Set exercise = The material below includes pictures; leave them out and return only the lines between the line containing "Model this scene" and the line containing "R = math.radians", inclusive, word for word.

Material shown =
- - -

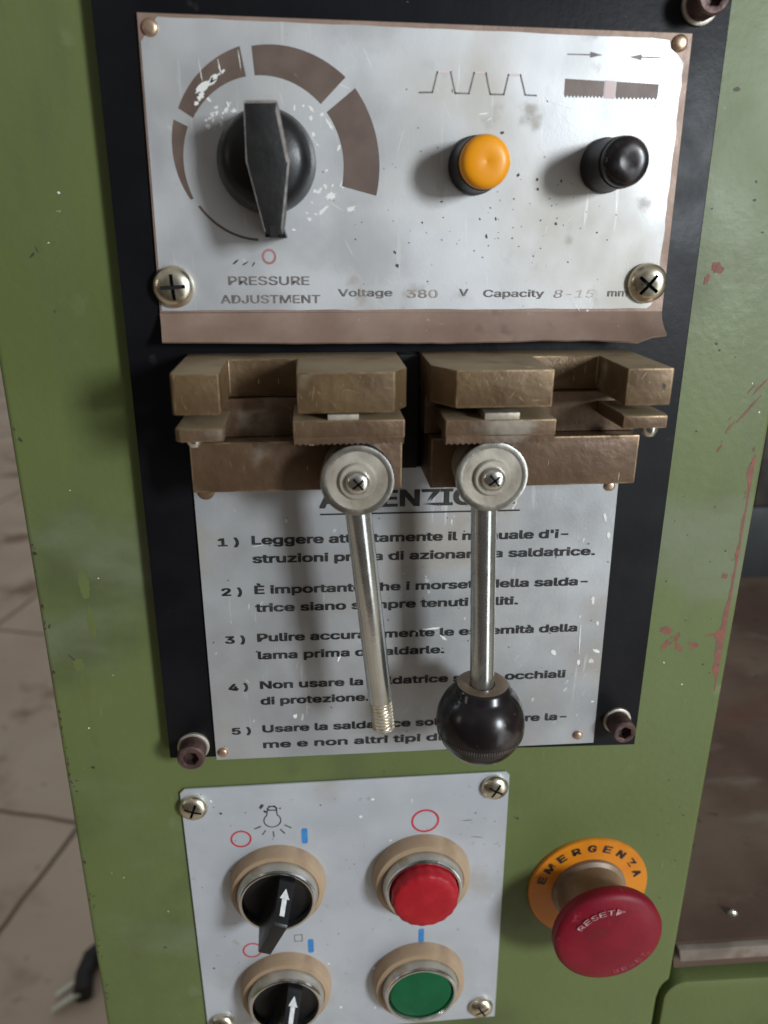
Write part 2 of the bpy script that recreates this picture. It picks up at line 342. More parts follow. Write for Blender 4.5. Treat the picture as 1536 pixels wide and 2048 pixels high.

- - -

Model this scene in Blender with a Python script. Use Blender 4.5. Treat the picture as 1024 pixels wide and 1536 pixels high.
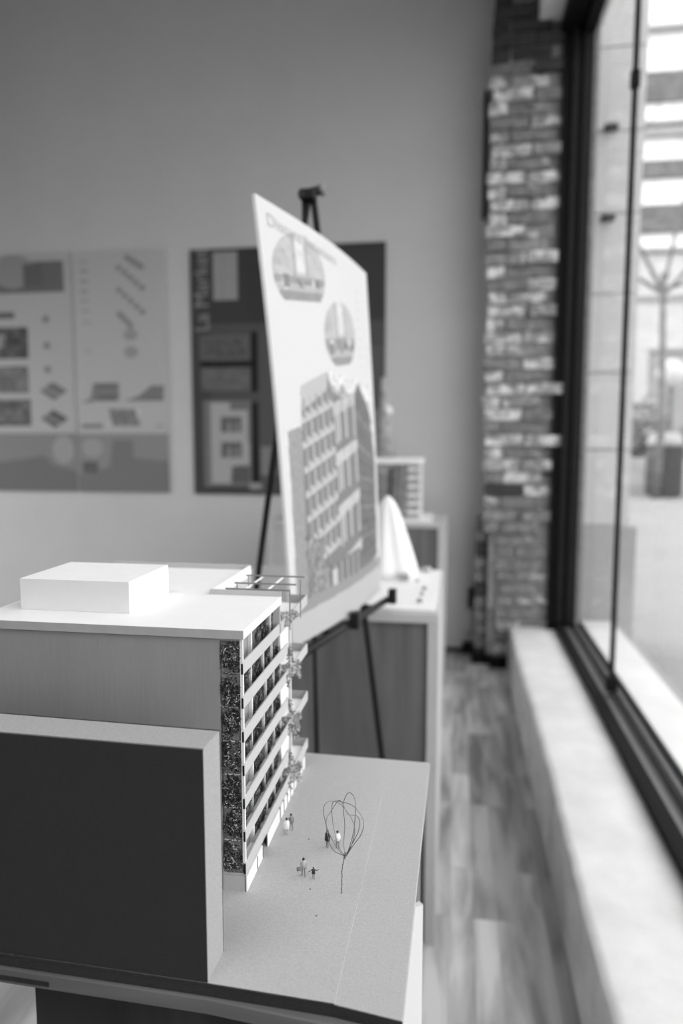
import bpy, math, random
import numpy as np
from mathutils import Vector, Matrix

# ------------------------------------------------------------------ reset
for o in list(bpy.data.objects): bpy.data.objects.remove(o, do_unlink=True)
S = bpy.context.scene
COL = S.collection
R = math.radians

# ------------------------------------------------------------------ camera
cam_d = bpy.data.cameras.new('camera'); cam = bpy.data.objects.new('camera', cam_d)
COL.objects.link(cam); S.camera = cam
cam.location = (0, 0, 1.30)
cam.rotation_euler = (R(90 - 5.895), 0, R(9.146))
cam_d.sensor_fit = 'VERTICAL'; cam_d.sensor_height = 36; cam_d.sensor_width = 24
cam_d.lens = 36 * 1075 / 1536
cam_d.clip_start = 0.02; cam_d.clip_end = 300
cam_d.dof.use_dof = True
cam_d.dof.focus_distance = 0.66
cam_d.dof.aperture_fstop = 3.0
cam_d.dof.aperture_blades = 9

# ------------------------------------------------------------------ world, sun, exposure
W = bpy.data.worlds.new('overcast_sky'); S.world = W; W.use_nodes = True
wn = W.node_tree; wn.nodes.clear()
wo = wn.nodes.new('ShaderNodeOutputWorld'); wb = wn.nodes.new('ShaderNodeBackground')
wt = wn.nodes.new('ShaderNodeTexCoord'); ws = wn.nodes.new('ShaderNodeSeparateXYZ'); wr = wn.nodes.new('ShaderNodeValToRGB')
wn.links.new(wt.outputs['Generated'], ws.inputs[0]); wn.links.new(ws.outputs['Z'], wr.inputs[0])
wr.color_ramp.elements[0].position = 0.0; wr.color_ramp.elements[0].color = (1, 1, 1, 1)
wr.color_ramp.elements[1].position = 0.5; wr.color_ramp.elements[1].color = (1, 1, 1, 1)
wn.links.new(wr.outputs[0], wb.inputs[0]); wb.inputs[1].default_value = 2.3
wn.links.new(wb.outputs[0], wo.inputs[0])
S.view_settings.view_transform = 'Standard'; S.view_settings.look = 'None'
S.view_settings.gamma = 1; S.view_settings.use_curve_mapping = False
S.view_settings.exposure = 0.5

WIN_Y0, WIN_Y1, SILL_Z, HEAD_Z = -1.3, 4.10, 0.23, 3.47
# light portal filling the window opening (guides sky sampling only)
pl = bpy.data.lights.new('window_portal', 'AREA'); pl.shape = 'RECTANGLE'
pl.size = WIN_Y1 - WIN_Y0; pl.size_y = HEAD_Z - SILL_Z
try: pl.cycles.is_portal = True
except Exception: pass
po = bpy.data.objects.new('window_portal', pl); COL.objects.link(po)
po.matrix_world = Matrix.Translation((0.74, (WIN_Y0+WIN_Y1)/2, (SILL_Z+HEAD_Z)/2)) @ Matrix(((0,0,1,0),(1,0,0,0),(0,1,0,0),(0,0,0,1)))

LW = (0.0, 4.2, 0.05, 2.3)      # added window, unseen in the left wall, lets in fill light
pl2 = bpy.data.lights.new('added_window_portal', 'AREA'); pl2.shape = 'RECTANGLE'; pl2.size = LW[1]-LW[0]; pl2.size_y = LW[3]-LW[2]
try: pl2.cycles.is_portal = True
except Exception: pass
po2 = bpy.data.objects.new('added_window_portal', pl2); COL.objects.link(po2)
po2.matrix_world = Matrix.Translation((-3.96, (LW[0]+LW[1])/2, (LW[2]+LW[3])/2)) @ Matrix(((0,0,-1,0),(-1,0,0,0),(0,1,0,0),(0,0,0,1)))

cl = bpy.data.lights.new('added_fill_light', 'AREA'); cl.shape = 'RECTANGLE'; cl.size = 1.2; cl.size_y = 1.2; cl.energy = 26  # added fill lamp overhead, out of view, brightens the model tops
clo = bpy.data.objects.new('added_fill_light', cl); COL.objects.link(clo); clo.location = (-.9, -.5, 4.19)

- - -

Exercise output =
Model this scene in Blender with a Python script. Use Blender 4.5. Treat the picture as 1024 pixels wide and 1536 pixels high.
import bpy, math, random
import numpy as np
from mathutils import Vector, Matrix

# ------------------------------------------------------------------ reset
for o in list(bpy.data.objects): bpy.data.objects.remove(o, do_unlink=True)
S = bpy.context.scene
COL = S.collection
R = math.radians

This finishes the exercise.